Not so. It simply is not as easy or straightforward as that. In the same way that a space probe to Mercury can’t be placed accurately using Newton’s laws of motion, and those GPS satellites we depend on require laws of relativity to speak the truth back at us. Newton was OK for the ordinary stuff, but was too simplistic a view of how things really are. So it is with matters of sex and gender. The only way to know someone’s gender is to ask them.

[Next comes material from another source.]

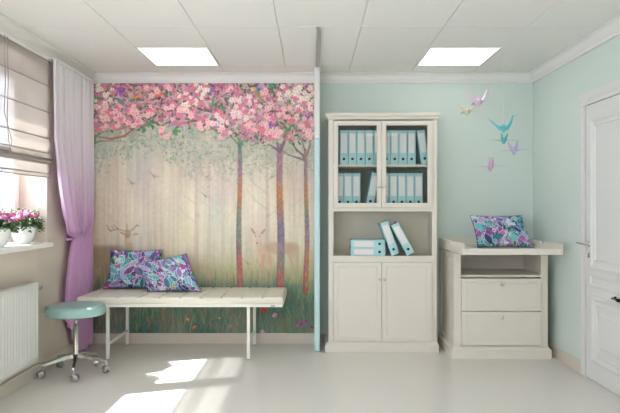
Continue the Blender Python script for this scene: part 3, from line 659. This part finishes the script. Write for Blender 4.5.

This is not a defect, it’s just a difference.

Defector

And then there are the gender politics. Am I an intruder, as far as women are concerned? To some I certainly am. Why are you in the ladies’ loo?! Well, it’s because I am not a man, and I am not disabled. And I am not a spy either. I am who I am, and I know where I fit easily and best. I do not think about you like a man does.

More to the point, for some men I am a threat. I am a defector from a place of privilege and power, who is undermining the solidarity of the male realm. Goodness! What would happen to male authority if too many people like me started to climb down and join the other side? If that is you, and you need reassurance, I was never on your side, never a part of your tribe, even though I made a decent presentation of it most of the time. I don’t hate men, I just never did man stuff very well and I never liked the idea of male privilege. Some people were most persuaded by my ‘male skills’ – that I was taught in school just because it was a boys’ school.

I am not defecting; I was just never legitimately in the right team. And I’m not taking sides now either. I am just being myself.

Summary for the newly puzzled

I understand that I have changed you without your permission. You are now the person who knows a transsexual, or a transgender person (please just don’t say tranny), and the closer you are the more difficult that may feel. I got over it, so can you.

De facto: this is how I am, so get used to it.

There is no defect or illness about me, and I am happier to be as I am now, than ever before in my life.

I am not a defector from a place I never belonged, so please don’t be afraid that I am an intruder either.